Basically, many of today’s most successful startups have found their niches not simply by creating massive productivity gains (which often involve the introduction of more automation and algorithms) but by recruiting plenty of human beings to share in the day-to-day work. The term for this phenomenon used to be the “sharing economy,” although publications like The Wall Street Journal have recently floated alternatives like “New Infrastructure.”

It’s an interesting approach if only because enlisting help from users and the community has enabled smaller firms to compete with much larger, entrenched incumbents, whether that means hotels (in the case of AirBnb) or taxi and delivery services (in the case of ridesharing apps). For small businesses outside of Silicon Valley, there is perhaps something to be learned from how high-profile startups have made the most of what’s available to them.

From there, that infrastructure contributes to the development of algorithms and machine learning. Delivery routes, customer advertising preferences, etc. can be further optimized to grow revenue and profit.

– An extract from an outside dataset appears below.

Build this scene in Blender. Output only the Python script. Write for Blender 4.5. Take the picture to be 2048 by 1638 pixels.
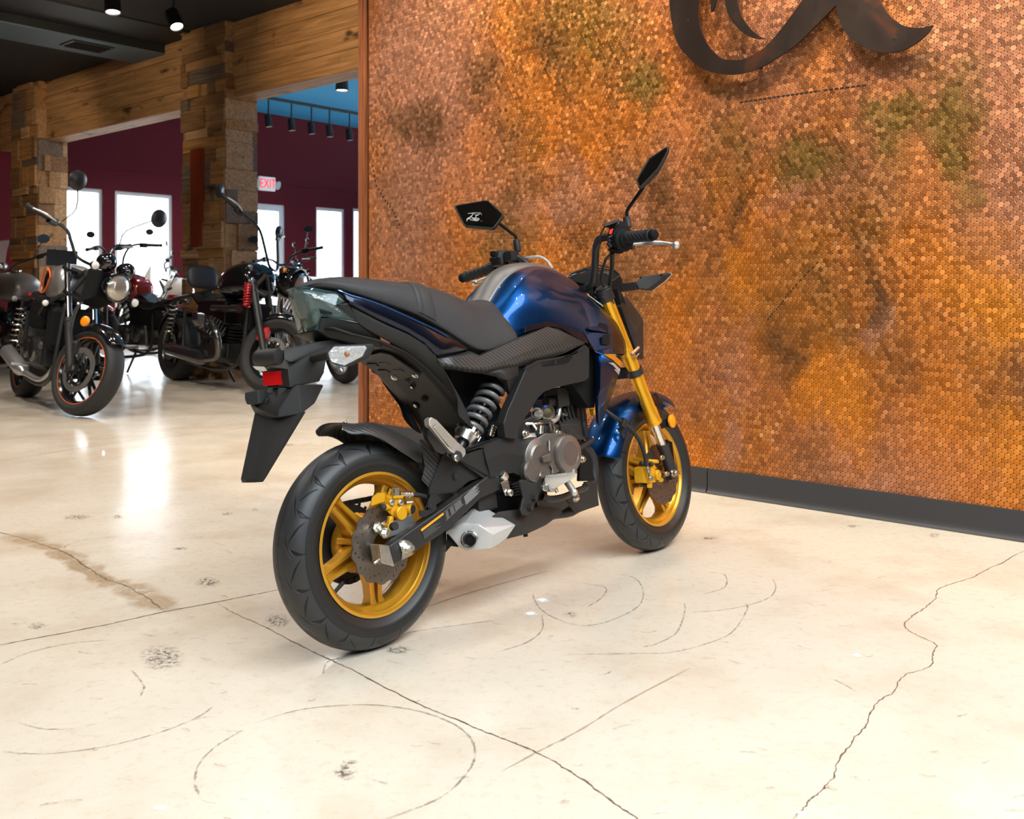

Ultimately, however, there has to be incentive for stakeholders (i.e. employees, contractors and customers) to participate.

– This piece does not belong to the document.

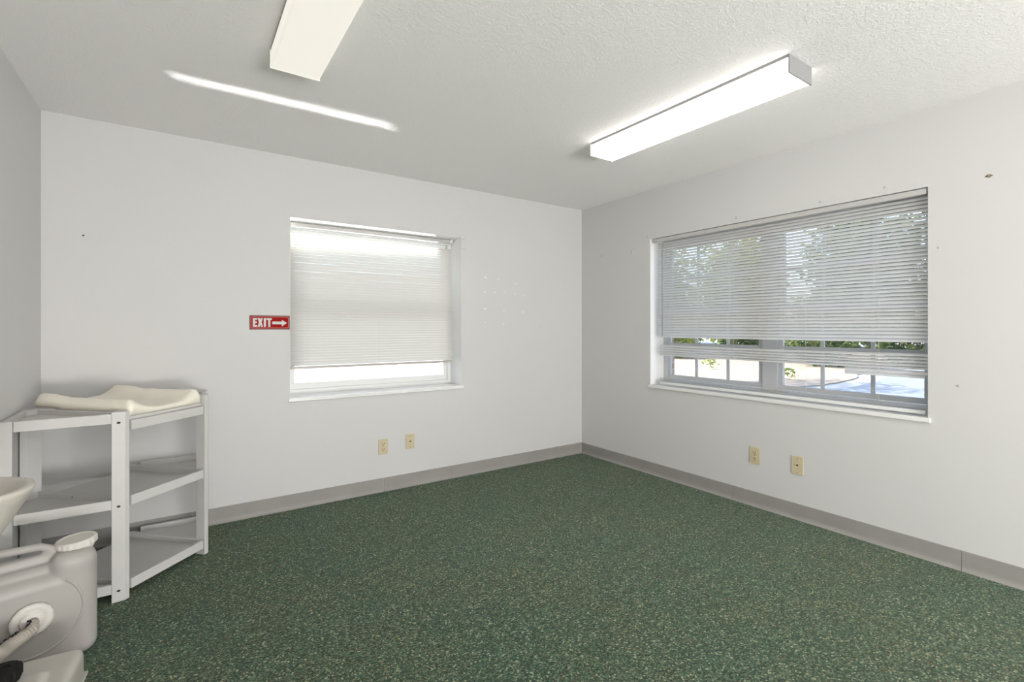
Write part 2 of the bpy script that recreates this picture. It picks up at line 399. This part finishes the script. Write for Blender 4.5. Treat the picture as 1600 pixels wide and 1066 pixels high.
# right window: half open slats over nearly the whole opening, gap, then a few loose slats
b2 = empty('mini_blind', (3.375, 1.82, .785), 'white mini blind with half open slats and gaps in the wide right window', 'blind')
off2 = Vector((-3.375, -1.82, -.785))
bm = bmesh.new(); blind_box(bm, 'y', .893, 2.733, 3.336, 3.366, 1.982, 2.013); sub('headrail', bm, RAILM, b2, off2)
bm = bmesh.new(); z = 1.968
while z > 1.17:
    slat_bm(bm, 'y', .892, 2.708, 3.372 + .008*(2-z), z, R(55) + random.uniform(-.05, .05)); z -= .0218
for q in range(5): slat_bm(bm, 'y', .892, 2.695, 3.380, 1.103-q*.0185, R(38), sag=.004)
slat_bm(bm, 'y', .892, 1.30, 3.381, 1.003, R(60)); slat_bm(bm, 'y', .91, 1.30, 3.381, .985, R(65))
for q in range(3): slat_bm(bm, 'y', .900, 2.688, 3.380, .812+q*.009, R(8))
sub('slats', bm, SLAT_E, b2, off2, True)
bm = bmesh.new(); blind_box(bm, 'y', .905, 2.688, 3.366, 3.392, .777, .799, .006); sub('bottom_rail', bm, ALU, b2, off2)
for y in (1.12, 1.52, 2.02, 2.55):
    bm = bmesh.new(); tube(bm, [(3.357, y, 1.982), (3.370, y, .80)], .0008, 6); sub('ladder_cord', bm, CORD, b2, off2)
bm = bmesh.new(); tube(bm, [(3.350, 2.640, 1.975), (3.345, 2.645, 1.90), (3.345, 2.645, 1.185)], .0032, 8); sub('tilt_wand', bm, WAND, b2, off2)
for y in (1.12, 1.56, 2.05, 2.47):
    bm = bmesh.new(); box(bm, 3.337, y-.012, 2.0125, 3.366, y+.012, 2.0192, .001); sub('bracket', bm, pbr('tarnished_clip', (.25, .23, .2), .5), b2, off2)

# ------------------------------------------------------------------ ceiling lights
def fixture(loc, label, strength, col, first=None):
    root = empty('fluorescent_light', loc, label, 'ceiling light', 'surface mounted fluorescent lights on the ceiling')
    w, L = .100, .613
    bm = bmesh.new(); box(bm, -w+.001, -L+.004, -.014, w-.001, L-.004, 0, .001); finish('mounting_plate', bm, METAL, root)
    bm = bmesh.new()
    pts = [(-w, -.0145), (-w, -.072), (-w+.008, -.080), (w-.008, -.080), (w, -.072), (w, -.0145)]
    A = [bm.verts.new((p[0], -L+.004, p[1])) for p in pts]; B = [bm.verts.new((p[0], L-.004, p[1])) for p in pts]
    for k in range(6): bm.faces.new((A[k], A[(k+1) % 6], B[(k+1) % 6], B[k]))
    bm.faces.new(A); bm.faces.new(B[::-1])
    finish('diffuser', bm, emis('lit_diffuser', col, strength), root)
    bm = bmesh.new(); box(bm, -w-.001, -L-.003, -.082, w+.001, -L+.003, -.001, .001); finish('end_cap', bm, METAL, root)
    bm = bmesh.new(); box(bm, -w-.001, L-.003, -.082, w+.001, L+.003, -.006, .001); finish('end_cap', bm, emis('lit_end_cap', (.9, .88, .75), .5), root)
    return root
WARM = (1, .965, .92)
fixture((2.268, 1.660, H), 'long lit fluorescent ceiling light on the right, whole length in view', LAMP_RIGHT, WARM)
fixture((.412, 1.660, H), 'cream glowing fluorescent ceiling light cut off by the top edge', LAMP_LEFT, (1, .965, .85))
fixture((2.268, -1.15, H), 'added fill light shaped as a ceiling fixture behind the camera on the right', LAMP_FILL, WARM)  # unseen pair added as fill for the room
fixture((.412, -1.15, H), 'added fill light shaped as a ceiling fixture behind the camera on the left', LAMP_FILL, WARM)

# ------------------------------------------------------------------ exit sign (drawn in plate units u 0..1, v 0..1)
sx0, sx1, sz0, sz1 = .372, .6185, 1.243, 1.338
sg = empty('exit_sign', ((sx0+sx1)/2, YN, (sz0+sz1)/2), 'small red EXIT sign with white arrow on the wall left of the left window', 'sign')
def S(px, py):  # plate drawing units (0..1020, 0..350) to local x, z
    return ((px/1020-.5)*(sx1-sx0), (.5-py/350)*(sz1-sz0))
def flat(name, polys, m, d0, d1, parent):
    bm = bmesh.new()
    for poly in polys:
        pts = [S(*p) for p in poly]
        A = [bm.verts.new((x, -d0, z)) for x, z in pts]; B = [bm.verts.new((x, -d1, z)) for x, z in pts]
        n = len(pts); bm.faces.new(B); bm.faces.new(A[::-1])
        for k in range(n): bm.faces.new((A[k], A[(k+1) % n], B[(k+1) % n], B[k]))
    return finish(name, bm, m, parent)
flat('edge_strip', [[(0, 0), (1020, 0), (1020, 350), (0, 350)]], SIGNDK, 0, .0020, sg)
flat('sign_face', [[(24, 24), (996, 24), (996, 326), (24, 326)]], SIGNRED, .0020, .0024, sg)
def rr(x0, y0, x1, y1, r, n=5):
    o = []
    for cx, cy, a0 in ((x1-r, y0+r, -90), (x1-r, y1-r, 0), (x0+r, y1-r, 90), (x0+r, y0+r, 180)):
        for k in range(n+1):
            a = R(a0+90*k/n); o.append((cx+r*math.cos(a), cy+r*math.sin(a)))
    return o
outer, inner = rr(34, 32, 990, 316, 34), rr(46, 44, 978, 304, 26)
flat('border_line', [[outer[k], outer[(k+1) % 24], inner[(k+1) % 24], inner[k]] for k in range(24)], pbr('sign_border', (.55, .16, .15), .5), .0024, .0028, sg)
E_ = [(82, 66), (188, 66), (188, 112), (138, 112), (138, 150), (182, 150), (182, 194), (138, 194), (138, 238), (188, 238), (188, 284), (82, 284)]
X_ = [[(200, 66), (256, 66), (268, 118), (280, 66), (334, 66), (302, 174), (336, 284), (280, 284), (267, 228), (254, 284), (198, 284), (232, 174)]]
I_ = [(352, 66), (410, 66), (410, 284), (352, 284)]
T_ = [(422, 66), (556, 66), (556, 112), (520, 112), (520, 284), (462, 284), (462, 112), (422, 112)]
flat('lettering', [E_, X_[0], I_, T_], SIGNWH, .0024, .0032, sg)
flat('arrow', [[(568, 150), (812, 150), (812, 106), (944, 184), (812, 270), (812, 220), (568, 220)]], SIGNWH, .0024, .0032, sg)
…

Mixing technology and incentives
More specifically, businesses can succeed if they have a strong technological base upon which they can build and promote incentives for participation. The base starts with strong video, voice and data connectivity that supports everything from video conferencing for collaboration to cloud backups.

Ridesharing services have done this through measures such as surge pricing, whereby prices are higher during times of high demand in order to encourage more drivers to get on the road. Softer versions of such incentives can also come in the form of gamification, such as the various badges that Foursquare once awarded to active users that helped build the service’s database of restaurants, stores and other venues.